The Union Minister for Environment, Forest and Climate Change (MoEF&CC), Shri Prakash Javadekar was the nation’s representative at COP25 in Madrid and spoke about India’s endeavor after the “Paris Agreement” 2015.

  • • The increment in green cover of about 15000 km2– for better management of the environmental carbon load
  • • The government has managed to replace activities involving firewood burning with LPG (liquid petroleum gas)- thus decreasing emission gases
  • • A vision for a distant 2030 of blending 20% ethanol with petrol and using it as nation’s primary source of fuel is being researched upon
  • • Prime Minister Modi had promised 450 GW worth of energy being generated by the country during his presence at the UN Climate Change summit, and the nation has managed to keep up with the rising trend of inclination by generating 85 GW of energy
  • • Millions of light sources and streetlights have been replaced with LEDs

A longer term and sustainable approach of building and teaching knowledge exchange and technical support to build disaster and climate resilient infrastructure was undertaken in order to help countries internationally.

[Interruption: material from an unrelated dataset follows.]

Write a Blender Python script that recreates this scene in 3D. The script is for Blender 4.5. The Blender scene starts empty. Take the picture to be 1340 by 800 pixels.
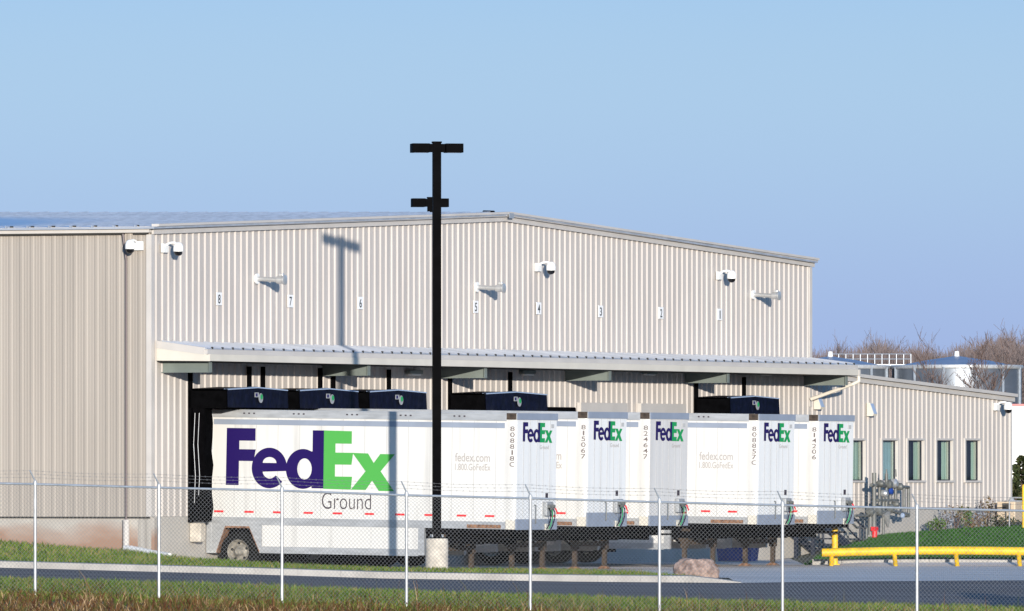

India is building its tenor by embracing sustainable lifestyle. India, being a developing nation, requested in the plenary session regarding the “Climate finances and credits” along with other nations meeting the NDC. India, till the end, will stress upon the need for fulfilling pre-2020 commitments by the developed nations and take a step-in order to avoid any similar implementation gaps adding to the burden to developing nations, like itself, in the post 2020 period.

European Green Deal:

The European union council president, Charles Michel, seemed to have dismissed the previous year’s Paris agreement and the status quo of the NDCs. His potentially questionable foresight, about making the European union the first carbon-neutral continent in the world by 2050, depicts the Union’s disarray with the already burdened job of pulling off the Paris agreement. However far-fetched it may appear, few of the action points are:

  • • Proposal on a European ‘Climate Law’ enshrining the 2050 climate neutrality objective (March 2020)
  • • Comprehensive plan to increase the EU 2030 climate target to at least 50 per cent and towards 55 per cent in a responsible way (Summer 2020)
  • • Strategy on offshore wind
  • • Initiatives to stimulate lead markets for climate neutral and circular products in energy intensive industrial sectors (from 2020)
  • • Proposal to support zero carbon steel-making processes by 2030
  • • Launch of the European Climate Pact (March 2020)

The broader point being that, this improbable task would hold assurance if the EU was making policy from a moral high ground. It is not — its own targets are far from enough to fulfill its responsibilities to the Paris Agreement!

Stating the rhetoric:

The climate program director at the Ocean Conservancy, Ms. Gwyne Taraska, stated out the obvious disappointment of the COP25, and ended the summit by including “Blue COP” during the longest climate negotiation in history. COP25’s decision text has recognized the importance of ocean as an integral part of the Earth’s climate system. Due to this, the costal ecosystem, it’s integrity and such similar reforms would be a constant part of every succeeding COP.

Even after a week of negotiation at COP25, no significant headway has been made. This sets some worrisome stage for what will happen next year when the Paris agreement kicks in. Can a non-binding agreement which has no enforcement mechanism be enough to make the countries take these commitments seriously? The activists and various governments are waiting for a better resolve on November 9th-20th 2020 in Glasgow, UK at COP26.